A new naval school begins in Annapolis with 50 midshipmen and seven professors. Annapolis is chosen as a “healthy and secluded” location, rescuing midshipmen from “the temptations and distractions that necessarily connect with a large and populous city.”
Before 1845, the Philadelphia Naval Asylum School trains midshipmen only by sending them out on naval vessels. The worst example of this form of training occurs on September 13, 1842. The brig Somers leaves Brooklyn on a training cruise. During the cruise, 19 year-old Midshipman Philip Spencer, son of the Secretary of War, John C. Spencer, and a long-time behavior problem, talks his two shipmates into trying to take over the ship. Their effort fails and they are accused and convicted of a “determined attempt to commit a mutiny” by a shipboard court of inquiry. All three are given the standard punishment and hanged from the ship’s yardarm. The nation’s shock inspires a serious resolution to create a proper naval school.

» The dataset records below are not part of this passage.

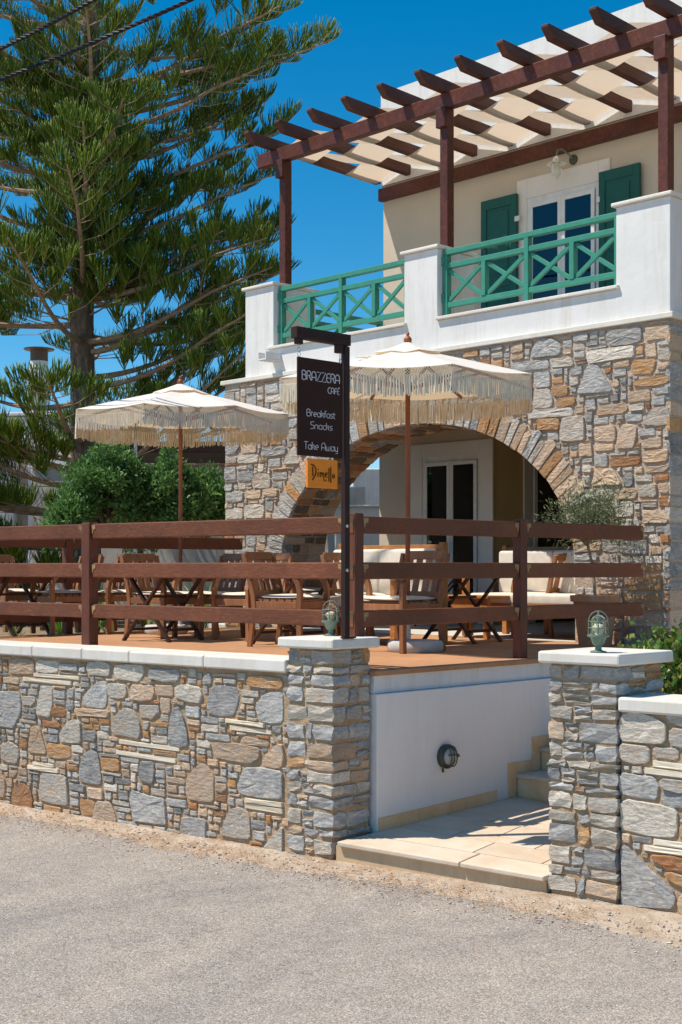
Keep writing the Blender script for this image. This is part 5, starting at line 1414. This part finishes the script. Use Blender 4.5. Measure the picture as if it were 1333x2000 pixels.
# ------------------------------------------------------------------ potted olive
PO = empty('potted_olive', (-7.33, 10.36, 1.30), label='small grey green olive tree in a terracotta pot by the stone pier', cat='potted tree')
b_ = MB(); b_.lathe([(.0, 0), (.15, 0), (.155, .05), (.20, .40), (.225, .405), (.23, .46), (.20, .462), (.19, .42), (0, .42)], (-7.33, 10.36, 1.301), 32); b_.build('pot', MT['terracotta'], PO, smooth=True)
b_ = MB(); b_.tube([(-7.33, 10.36, 1.70), (-7.34, 10.35, 2.0), (-7.40, 10.33, 2.25), (-7.42, 10.33, 2.4)], .016, 8, r1=.010); 
rng = random.Random(77)
def leaves(name, centers, mat, parent, rng, n, size, aspect=.45, kind=None, up=.3, cl=.10):
    """leaf blades scattered round twig centres, numpy built (folded 4 vert blades)"""
    rs = np.random.RandomState(rng.randrange(10**6)); C = np.array([tuple(c) for c in centers]); ci = rs.randint(0, len(C), n)
    base = C[ci, :3]+rs.normal(0, 1, (n, 3))*C[ci, 3:4]*cl
    d = rs.normal(0, 1, (n, 3)); d[:, 2] += up; out = base-C[ci, :3]; d += out/(np.linalg.norm(out, axis=1, keepdims=True)+1e-6)*1.0; d /= np.linalg.norm(d, axis=1, keepdims=True)
    s = rs.normal(0, 1, (n, 3)); s -= (s*d).sum(1, keepdims=True)*d; s /= np.linalg.norm(s, axis=1, keepdims=True)
    nn_ = np.cross(d, s); l = size*rs.uniform(.6, 1.3, (n, 1)); w_ = l*aspect*.5
    a = base; m1 = base+d*l*.55+s*w_+nn_*l*.08; m2 = base+d*l*.55-s*w_+nn_*l*.08; tp = base+d*l
    V = np.stack([a, m1, tp, m2], 1).reshape(-1, 3); i4 = np.arange(n)[:, None]*4
    Fa = np.concatenate([np.concatenate([i4, i4+1, i4+2], 1), np.concatenate([i4, i4+2, i4+3], 1)])
    return np_mesh(name, V, Fa, mat, parent, kind=kind)
cs = []
for k in range(46):
    a = rng.uniform(0, 6.28); ph = rng.uniform(-.6, 1.2); rr = rng.uniform(.12, .42)
    c = Vector((-7.31+rr*math.cos(a)*math.cos(ph)*1.0, 10.33+rr*math.sin(a)*math.cos(ph)*.9-.05, 2.42+rr*.75*math.sin(ph))); cs.append((c.x, c.y, c.z, 1))
    b_.tube([(-7.41, 10.33, 2.22), tuple((Vector((-7.41, 10.33, 2.3))+c)/2), tuple(c)], .005, 5, r1=.002)
b_.build('trunk', MT['branch_bark'], PO, smooth=True)
leaves('crown', cs, MT['leaf_olive'], PO, rng, 4000, .05, .2, up=.5, cl=.075)

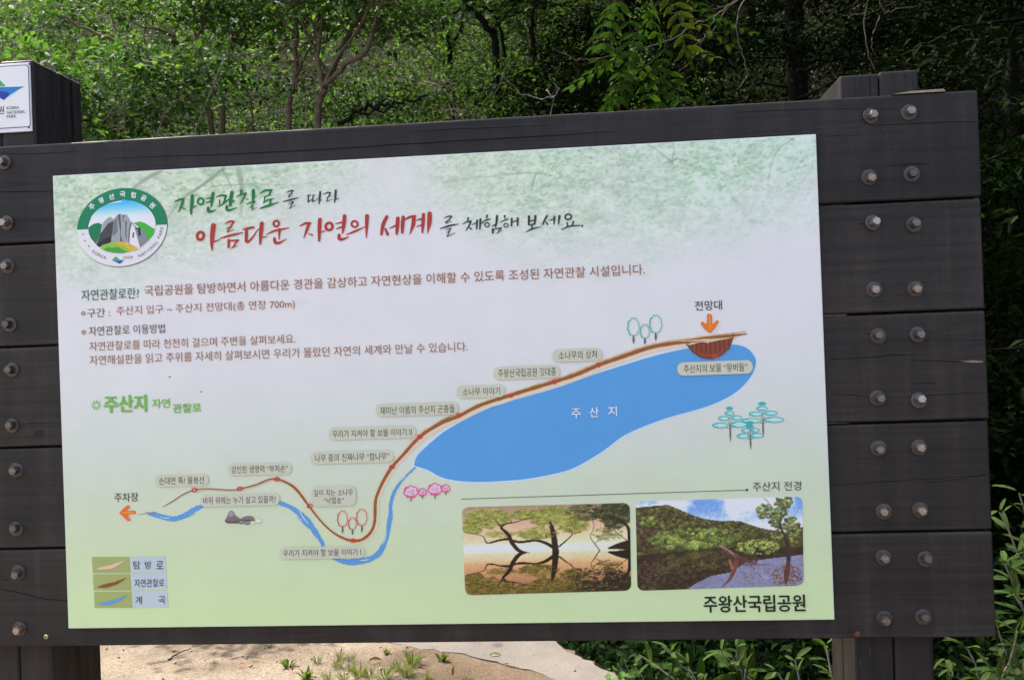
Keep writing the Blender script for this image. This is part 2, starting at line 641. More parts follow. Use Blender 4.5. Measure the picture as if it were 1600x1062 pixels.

The school becomes the United States Naval Academy (USNA) in 1850, and a new four-year curriculum with summers aboard naval ships goes into effect. Women are accepted as midshipmen in 1976 and now comprise 20% of entering classes.
In 1906 the Academy builds its iconic chapel and the remains of Revolutionary War hero Captain John Paul Jones are brought from Paris and interred beneath the central dome.